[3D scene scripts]

————

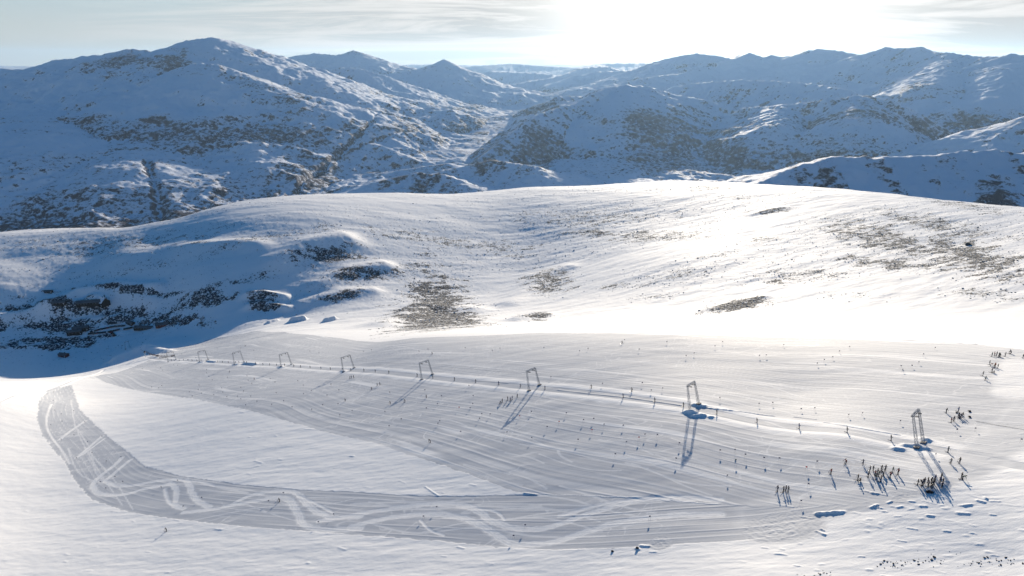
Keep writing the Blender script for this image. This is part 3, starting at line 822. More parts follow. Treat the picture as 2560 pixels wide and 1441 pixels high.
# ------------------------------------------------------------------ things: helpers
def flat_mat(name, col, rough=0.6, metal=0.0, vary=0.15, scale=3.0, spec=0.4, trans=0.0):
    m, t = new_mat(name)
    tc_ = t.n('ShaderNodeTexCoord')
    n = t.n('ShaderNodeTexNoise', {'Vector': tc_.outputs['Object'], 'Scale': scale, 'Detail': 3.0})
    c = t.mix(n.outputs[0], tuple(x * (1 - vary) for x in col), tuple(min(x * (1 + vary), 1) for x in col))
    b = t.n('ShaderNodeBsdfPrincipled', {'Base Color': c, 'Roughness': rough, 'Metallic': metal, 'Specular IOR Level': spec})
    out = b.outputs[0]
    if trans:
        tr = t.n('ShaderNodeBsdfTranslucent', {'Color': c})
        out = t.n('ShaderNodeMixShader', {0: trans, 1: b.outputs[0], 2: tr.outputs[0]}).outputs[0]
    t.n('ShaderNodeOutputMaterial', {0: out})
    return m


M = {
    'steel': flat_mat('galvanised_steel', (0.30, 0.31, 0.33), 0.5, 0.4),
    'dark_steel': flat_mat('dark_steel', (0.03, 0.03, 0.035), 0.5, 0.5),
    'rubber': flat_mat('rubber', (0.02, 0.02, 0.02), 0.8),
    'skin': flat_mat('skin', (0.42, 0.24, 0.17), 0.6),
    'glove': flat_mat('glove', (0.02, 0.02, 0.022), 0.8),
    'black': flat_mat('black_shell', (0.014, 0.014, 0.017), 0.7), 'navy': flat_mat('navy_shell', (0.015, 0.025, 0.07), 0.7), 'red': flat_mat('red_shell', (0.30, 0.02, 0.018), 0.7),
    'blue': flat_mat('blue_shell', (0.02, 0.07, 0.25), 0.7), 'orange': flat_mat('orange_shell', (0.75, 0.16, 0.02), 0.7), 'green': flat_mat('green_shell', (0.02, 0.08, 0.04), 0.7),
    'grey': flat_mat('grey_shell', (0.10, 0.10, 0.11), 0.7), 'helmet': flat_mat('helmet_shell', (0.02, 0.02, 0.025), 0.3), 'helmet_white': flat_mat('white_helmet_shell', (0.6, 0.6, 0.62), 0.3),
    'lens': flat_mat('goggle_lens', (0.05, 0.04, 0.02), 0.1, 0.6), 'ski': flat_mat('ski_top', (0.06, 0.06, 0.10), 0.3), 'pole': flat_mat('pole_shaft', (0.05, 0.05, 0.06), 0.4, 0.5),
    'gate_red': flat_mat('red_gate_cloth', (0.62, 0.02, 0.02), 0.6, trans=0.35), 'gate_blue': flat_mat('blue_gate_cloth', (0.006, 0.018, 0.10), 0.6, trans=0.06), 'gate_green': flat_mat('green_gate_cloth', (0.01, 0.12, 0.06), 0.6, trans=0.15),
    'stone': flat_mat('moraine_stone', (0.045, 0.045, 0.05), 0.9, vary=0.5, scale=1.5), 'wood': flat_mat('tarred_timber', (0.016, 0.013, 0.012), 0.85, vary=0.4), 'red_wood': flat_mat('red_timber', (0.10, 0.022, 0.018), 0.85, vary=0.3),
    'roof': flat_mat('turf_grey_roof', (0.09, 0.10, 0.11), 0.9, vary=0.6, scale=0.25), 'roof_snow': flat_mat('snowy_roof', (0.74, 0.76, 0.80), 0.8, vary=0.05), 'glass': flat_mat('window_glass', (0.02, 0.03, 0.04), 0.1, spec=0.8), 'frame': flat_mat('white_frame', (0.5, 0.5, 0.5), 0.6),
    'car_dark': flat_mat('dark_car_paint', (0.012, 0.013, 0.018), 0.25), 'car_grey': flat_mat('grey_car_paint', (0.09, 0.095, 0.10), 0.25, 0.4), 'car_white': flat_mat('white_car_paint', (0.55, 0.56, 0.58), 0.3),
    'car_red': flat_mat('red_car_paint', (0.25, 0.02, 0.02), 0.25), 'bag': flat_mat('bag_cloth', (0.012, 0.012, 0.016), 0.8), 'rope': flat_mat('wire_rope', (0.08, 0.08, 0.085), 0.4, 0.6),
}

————

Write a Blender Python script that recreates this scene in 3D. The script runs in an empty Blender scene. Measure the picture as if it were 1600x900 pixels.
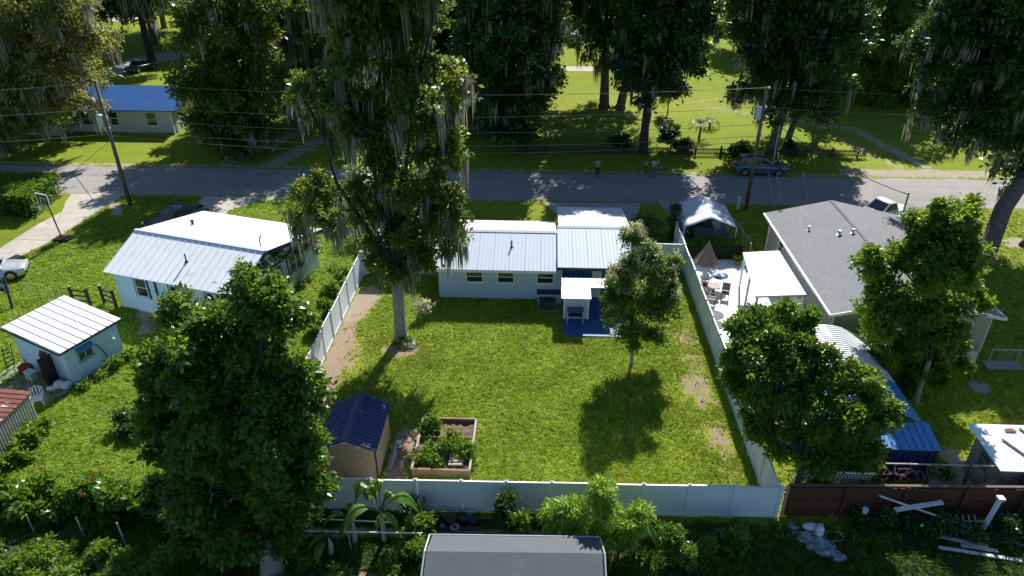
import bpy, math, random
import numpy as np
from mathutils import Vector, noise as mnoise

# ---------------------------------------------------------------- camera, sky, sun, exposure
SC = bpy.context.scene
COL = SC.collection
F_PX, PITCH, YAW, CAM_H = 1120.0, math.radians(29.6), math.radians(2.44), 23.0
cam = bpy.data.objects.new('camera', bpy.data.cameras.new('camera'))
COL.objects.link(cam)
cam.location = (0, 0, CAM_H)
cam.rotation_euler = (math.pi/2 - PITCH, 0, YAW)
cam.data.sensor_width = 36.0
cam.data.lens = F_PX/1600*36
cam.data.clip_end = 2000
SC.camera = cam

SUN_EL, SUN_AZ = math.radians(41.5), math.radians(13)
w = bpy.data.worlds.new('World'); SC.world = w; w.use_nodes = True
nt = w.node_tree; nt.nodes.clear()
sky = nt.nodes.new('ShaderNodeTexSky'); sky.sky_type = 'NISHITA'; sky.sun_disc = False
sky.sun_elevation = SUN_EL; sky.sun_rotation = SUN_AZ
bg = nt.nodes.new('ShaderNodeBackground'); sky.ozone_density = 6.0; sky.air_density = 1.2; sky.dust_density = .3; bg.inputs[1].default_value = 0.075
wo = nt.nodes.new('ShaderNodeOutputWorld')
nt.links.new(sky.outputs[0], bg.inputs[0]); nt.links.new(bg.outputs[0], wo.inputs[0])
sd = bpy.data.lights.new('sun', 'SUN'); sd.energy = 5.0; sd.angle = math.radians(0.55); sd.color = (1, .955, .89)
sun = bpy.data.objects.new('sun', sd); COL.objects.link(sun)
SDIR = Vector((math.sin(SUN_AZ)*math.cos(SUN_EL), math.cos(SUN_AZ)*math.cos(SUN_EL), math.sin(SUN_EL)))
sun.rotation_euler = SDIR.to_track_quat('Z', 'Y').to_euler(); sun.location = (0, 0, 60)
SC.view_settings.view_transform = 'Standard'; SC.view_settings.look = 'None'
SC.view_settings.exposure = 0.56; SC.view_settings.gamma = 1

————

Collect, from the material above, every line containing the word "this".

Keep writing the Blender script for this image. This is part 3, starting at line 822. More parts follow. Treat the picture as 2560 pixels wide and 1441 pixels high.
Write a Blender Python script that recreates this scene in 3D. The script runs in an empty Blender scene. Measure the picture as if it were 1600x900 pixels.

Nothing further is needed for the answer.